We intend to perform vicarious ordinances for every person who ever lived on this earth. We are doing the best we can with the resources we have, which we continually invest in so that we can identify and catalog more names continuously. We believe that a large part of our time during the millenium, the thousand years of peace after the Second Coming, will be consumed in doing this work. We believe that as we exhaust all earthly records of the dead, we will have angels and records from heaven that will be given to us so we can complete the chain.

Indeed, we believe that if we do not complete this work, the blame for the damnation of the world will fall on our heads, and we will not be able to claim the blessings Christ has made possible for us. Indeed, the entire earth would be cursed, and no one would be saved at all.

Now, this practice is not without controversy. Some people get offended when we baptize ourselves in behalf of their ancestors. I cannot understand why. Logically, either you believe the LDS church has authority from God to make these things happen the way we say they will, or we do not. If we do not, then at worst, it is a kind gesture signifying that we do not think of ourselves as any better than your ancestors. If we do have the authority, then we are performing an invaluable service that will entitle your ancestor to salvation in the highest degree of glory, the greatest gift God has to offer, should they choose to accept it. Why would you want to deny your ancestor that opportunity?

Some people suppose that we do not have authority from God, but we derive our authority from a darker power. Let’s see where this logically leads us by supposing, for a moment, that we are being directed to baptize the dead by the authority of the devil himself. Well, so what of it? Can the devil claim one man’s soul because someone happened to get wet on his behalf? Of course not, sin does not work that way. So that argument is simply absurd.

Regardless, the LDS church has a policy wherein we simply don’t baptize people we are not related to. For recently deceased people, we ask that those who wish to perform these ordinances obtain permission from their living descendants. We believe that if we explain what we really do in the temple, no one would be opposed to it. We don’t believe in working in secret.

If you want to attack the church, there are better ways to do so. Our notion of trying to save the entire world by performing vicarious ordinances for them in our temples is a testament to the fact that while we believe we have the authority of God to do these things, we do not intend to keep it from everyone else, even our enemies. It is a testament to the fact that we believe when God entrusts someone with His power, he demands they become a servant, not a master.
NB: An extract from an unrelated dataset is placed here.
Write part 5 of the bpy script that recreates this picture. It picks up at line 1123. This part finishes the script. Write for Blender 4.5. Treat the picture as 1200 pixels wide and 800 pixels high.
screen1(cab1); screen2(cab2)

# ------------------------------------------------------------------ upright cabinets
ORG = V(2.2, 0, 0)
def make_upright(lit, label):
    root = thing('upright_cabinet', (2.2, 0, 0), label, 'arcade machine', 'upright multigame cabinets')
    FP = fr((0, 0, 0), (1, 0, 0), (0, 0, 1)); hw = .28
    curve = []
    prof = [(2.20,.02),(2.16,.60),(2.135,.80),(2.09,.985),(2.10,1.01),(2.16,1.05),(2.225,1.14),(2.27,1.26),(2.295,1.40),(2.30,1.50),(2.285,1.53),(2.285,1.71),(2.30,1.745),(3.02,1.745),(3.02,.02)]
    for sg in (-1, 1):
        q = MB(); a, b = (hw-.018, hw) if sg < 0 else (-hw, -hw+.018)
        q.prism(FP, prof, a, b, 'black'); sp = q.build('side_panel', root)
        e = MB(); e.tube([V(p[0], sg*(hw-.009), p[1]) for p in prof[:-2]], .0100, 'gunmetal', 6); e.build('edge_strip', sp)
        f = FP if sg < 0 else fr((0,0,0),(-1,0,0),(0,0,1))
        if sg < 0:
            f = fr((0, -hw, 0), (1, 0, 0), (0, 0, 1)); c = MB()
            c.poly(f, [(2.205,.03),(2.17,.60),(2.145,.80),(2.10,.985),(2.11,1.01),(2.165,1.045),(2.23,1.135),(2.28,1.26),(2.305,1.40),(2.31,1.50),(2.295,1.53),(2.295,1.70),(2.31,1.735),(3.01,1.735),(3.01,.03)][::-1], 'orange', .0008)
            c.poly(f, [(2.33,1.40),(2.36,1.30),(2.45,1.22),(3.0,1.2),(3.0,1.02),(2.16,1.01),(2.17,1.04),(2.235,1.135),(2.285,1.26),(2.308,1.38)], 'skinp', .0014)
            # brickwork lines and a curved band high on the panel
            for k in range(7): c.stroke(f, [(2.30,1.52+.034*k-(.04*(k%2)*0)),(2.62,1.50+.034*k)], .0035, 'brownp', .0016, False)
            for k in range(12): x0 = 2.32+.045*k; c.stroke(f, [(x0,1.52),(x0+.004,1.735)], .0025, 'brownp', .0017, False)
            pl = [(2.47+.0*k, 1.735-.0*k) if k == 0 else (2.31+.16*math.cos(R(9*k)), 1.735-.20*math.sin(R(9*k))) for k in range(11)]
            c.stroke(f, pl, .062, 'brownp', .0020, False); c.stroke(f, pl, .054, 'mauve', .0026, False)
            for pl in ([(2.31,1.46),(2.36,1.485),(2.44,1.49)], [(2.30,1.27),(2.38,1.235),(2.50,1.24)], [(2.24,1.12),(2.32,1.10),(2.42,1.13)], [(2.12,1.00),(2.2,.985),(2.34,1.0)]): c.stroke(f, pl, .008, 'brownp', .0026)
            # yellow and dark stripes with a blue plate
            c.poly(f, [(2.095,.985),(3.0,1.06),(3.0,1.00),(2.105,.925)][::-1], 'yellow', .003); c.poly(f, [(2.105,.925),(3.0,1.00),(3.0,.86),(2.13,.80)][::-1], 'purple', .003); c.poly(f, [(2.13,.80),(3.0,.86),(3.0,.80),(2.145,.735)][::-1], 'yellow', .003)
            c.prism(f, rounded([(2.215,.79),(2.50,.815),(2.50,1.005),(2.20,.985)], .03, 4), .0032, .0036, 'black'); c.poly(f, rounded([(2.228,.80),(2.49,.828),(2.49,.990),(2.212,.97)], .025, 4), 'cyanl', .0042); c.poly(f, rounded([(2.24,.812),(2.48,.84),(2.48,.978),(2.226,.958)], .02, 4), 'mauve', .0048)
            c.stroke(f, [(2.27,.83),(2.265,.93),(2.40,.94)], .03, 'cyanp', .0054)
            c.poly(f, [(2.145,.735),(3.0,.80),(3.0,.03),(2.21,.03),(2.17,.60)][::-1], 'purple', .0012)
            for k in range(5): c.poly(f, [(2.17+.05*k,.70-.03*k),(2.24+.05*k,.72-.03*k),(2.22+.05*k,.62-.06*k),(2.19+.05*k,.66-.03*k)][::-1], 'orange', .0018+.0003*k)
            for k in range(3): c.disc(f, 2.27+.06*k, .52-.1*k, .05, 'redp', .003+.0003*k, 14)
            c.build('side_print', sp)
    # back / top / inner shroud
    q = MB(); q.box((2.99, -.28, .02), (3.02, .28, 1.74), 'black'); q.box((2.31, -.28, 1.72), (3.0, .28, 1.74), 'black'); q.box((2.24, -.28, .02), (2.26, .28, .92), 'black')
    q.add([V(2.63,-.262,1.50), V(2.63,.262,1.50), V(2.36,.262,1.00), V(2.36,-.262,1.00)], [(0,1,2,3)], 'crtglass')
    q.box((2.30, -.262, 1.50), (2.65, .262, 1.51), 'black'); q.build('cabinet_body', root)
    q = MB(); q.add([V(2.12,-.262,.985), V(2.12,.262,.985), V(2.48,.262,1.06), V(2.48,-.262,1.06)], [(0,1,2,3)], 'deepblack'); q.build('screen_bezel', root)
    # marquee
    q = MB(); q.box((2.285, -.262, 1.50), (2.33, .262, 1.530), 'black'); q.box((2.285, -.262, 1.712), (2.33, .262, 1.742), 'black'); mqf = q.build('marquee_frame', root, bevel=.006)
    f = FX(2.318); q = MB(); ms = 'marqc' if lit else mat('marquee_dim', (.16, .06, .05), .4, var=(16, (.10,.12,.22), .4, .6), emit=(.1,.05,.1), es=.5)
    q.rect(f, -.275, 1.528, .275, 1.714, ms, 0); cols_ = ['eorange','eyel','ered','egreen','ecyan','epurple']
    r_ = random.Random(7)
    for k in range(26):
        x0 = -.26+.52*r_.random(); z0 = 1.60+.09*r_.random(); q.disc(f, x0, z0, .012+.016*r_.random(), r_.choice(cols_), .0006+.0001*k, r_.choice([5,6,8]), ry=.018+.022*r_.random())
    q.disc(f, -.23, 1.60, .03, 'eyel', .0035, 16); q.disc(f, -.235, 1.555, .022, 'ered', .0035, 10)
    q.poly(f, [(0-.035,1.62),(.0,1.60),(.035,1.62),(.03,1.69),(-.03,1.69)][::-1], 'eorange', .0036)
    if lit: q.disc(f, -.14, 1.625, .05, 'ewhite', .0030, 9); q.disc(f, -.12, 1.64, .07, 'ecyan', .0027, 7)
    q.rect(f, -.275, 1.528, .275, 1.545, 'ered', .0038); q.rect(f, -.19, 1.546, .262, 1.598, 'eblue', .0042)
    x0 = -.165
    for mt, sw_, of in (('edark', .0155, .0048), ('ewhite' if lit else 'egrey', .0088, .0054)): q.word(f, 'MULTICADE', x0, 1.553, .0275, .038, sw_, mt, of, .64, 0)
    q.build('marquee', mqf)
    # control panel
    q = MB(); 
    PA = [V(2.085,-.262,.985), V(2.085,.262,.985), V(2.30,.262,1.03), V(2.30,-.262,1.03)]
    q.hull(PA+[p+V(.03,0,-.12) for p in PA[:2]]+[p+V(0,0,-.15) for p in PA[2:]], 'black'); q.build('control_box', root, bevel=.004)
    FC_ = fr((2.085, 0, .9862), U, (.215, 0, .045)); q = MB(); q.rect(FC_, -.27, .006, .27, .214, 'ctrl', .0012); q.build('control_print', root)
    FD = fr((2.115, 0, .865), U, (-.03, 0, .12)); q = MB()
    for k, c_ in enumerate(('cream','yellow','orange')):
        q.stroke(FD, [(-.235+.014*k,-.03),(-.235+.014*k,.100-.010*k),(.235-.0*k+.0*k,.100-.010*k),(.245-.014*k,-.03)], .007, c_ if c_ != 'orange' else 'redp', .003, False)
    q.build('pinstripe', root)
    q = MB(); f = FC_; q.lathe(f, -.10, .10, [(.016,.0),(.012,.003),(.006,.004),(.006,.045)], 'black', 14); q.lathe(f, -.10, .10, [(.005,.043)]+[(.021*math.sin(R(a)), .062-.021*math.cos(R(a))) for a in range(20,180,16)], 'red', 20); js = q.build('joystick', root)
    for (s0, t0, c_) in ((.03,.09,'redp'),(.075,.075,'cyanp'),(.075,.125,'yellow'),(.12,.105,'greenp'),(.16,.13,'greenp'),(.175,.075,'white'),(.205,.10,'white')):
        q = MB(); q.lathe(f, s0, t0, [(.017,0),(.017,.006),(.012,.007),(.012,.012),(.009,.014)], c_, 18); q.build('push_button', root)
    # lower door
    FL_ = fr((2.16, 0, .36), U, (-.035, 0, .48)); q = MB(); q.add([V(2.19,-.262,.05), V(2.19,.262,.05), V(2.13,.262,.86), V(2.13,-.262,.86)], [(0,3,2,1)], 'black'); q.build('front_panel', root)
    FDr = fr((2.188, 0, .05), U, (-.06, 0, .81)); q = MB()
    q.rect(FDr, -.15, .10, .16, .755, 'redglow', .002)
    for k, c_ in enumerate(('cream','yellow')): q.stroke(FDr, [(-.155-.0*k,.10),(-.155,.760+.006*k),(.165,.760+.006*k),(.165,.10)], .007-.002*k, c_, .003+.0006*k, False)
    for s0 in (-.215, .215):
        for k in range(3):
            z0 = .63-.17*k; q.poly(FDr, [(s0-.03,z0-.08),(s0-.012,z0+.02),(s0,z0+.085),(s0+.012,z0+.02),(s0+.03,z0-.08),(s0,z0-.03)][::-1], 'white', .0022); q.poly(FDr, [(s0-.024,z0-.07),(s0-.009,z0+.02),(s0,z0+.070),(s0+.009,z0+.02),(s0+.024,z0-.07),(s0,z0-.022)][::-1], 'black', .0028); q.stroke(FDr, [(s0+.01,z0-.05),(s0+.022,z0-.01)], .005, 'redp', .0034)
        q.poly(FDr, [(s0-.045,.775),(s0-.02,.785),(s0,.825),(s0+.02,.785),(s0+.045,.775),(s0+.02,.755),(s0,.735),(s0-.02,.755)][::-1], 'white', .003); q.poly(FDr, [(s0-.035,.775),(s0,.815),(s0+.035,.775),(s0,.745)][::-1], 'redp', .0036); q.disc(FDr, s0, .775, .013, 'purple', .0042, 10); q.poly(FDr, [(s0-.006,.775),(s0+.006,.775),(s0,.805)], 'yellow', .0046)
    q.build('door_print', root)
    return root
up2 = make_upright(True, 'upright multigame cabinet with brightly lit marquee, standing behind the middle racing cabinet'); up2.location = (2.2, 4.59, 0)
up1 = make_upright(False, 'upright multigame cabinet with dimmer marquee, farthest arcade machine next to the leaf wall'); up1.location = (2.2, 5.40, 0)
It is also a testament that we do not intend to go to heaven without the whole of humanity accompanying us. If my Atheist, Protestant, and Buddhist friends and ancestors are not in heaven with me, I will not be happy. I derive no satisfaction from seeing the wicked suffer for their sins, and intend to see everyone clutched from the jaws of hell.

If you choose to attack our church in this way, don’t be surprised when people who hear about this practice decide the LDS church is worthy of investigation. I know for a fact that many people who get baptized are baptized because of our beliefs regarding the dead, so you’d be doing me a great service.